HST image of the white dwarf companion to Sirius - which isn't a target of the present program White dwarfs are the evolutionary end point for most stars with masses less than ~7 MSun. These compact degenerate objects lack any internal heat source, and therefore gradually cool from their initial temperatures of ~100,000-200,000K. As they cool, the luminosity decreases from Mbol ~ 2-3 (for the immediate post-PN object) to Mbol ~ 17 (for 10-12 Gyr-old Galactic halo white dwarfs). The rate of cooling can be predicted using sophisticated models of white dwarf interiors. These models show that the rates are mass dependent, but the overwhelming majority of field white dwarfs are expected to have masses in the range 0.6-0.7 MSun, reflecting the steep slope to the IMF above ~1 MSun (high mass stars are rare, so high mass remnants, like Sirius B, are also rare). Confirming that hypothesis demands reliable mass measurements for individual white dwarfs. Fortunately, a number of white dwarfs are known in binary systems, and a subset of those systems are close enough to each other and to the Sun that their orbits can be mapped (and hence their dynamical masses determined) using the Fine Guidance Sensors on HST. The present program targets 4 white dwarf/white dwarf binary systems.

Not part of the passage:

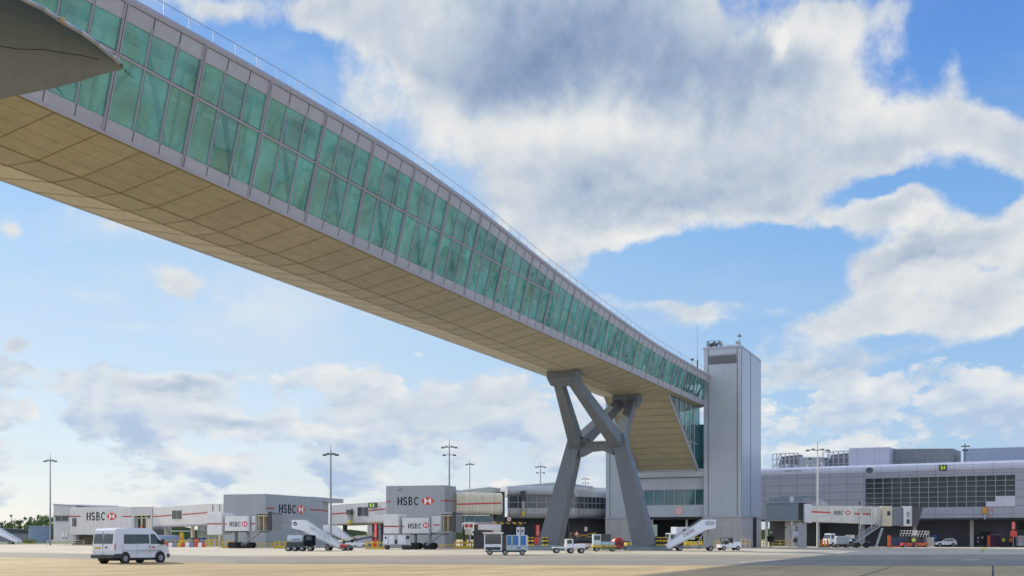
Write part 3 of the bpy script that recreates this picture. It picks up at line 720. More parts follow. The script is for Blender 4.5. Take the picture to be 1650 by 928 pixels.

GO 11977: WFPC2 12-Year Proper Motions of Two Galactic Analogs of the SN1987A Rings

Ground-based imaging of the massive binary system, RY Scuti Supernova 1987A erupted in the Large Magellanic Cloud before HST's launch, but observations since the mid-1990s have revealed extremely interesting phenomena, notably the illumination of circumstellar material that must have been ejected from the star many years prior to the explosion. SN1987A's progenitor was Sanduleak -69o202, a massive blue supergiant, that had probably undergone excursions into the red supergiant regime within the last 10,000 years or so. It is likely that much of the mass loss occurred during thi phase of evolution. The present program targets two high-mass Galactic stars that may well be analogues of SK -69o202: RY Scuti, a massive eclipsing binary system at a distance of ~2 kpc; and Sher 25, a blue supergiant in the massive, young cluster, NGC 3603, some 6 kpc from the Sun. Both stars are surrounded by compact ring nebulae, and Sher 25 also shows evidence for bipolar outflows. Both stars were observed over a decade ago using WFPC2; the present observations will allow an estimate of angular motion which, combined with radial velocity data, should provide a better estimate of the distances, and of the likely future evolution of these systems.

GO 11982: Spanning the Reionization History of IGM Helium: a Large and Efficient HST Spectral Survey of Far-UV-Bright Quasars

GALEX image of the nearby spiral, M81 The reionisation epoch for intergalactic helium is thought to occur somewhere between redshifts 3 and 4. Observations with the GALEX satellite, a NASA small explorer-class mission equipped with a 50-cm diameter telescope, are proving critical in testing this hypothesis through the identification of UV bright quasars in the appropriate redshift range. Galex was launched on 28th April 2003, and continues to operate more than 30 months beyond its nominal lifetime, conducting ultraviolet imaging and low-resolution grism spectroscopy at far-UV (125-175 nm) and near-UV (175-280 nm) wavelengths. Past HST programs by this research have used the ACS/SBC to target sources identified by cross-referencing GALEX against SDSS catalogues of moderate (1 < z < 3) and high redshift (z > 3.1) quasars. These sources can serve as effective probes of the ionisation state of the intergalactic medium at intervening redshifts. In particular, analysis of the He II Lyman-alpha absorption will shed light on the epoch of reionisation of intergalactic helium, generall placed between redshifts 3 and 4. The present program will use the ACS/SBC PR120L prism for spectroscopy of 40 QSOs with redshifts in the range 3.1 < z < 5.1.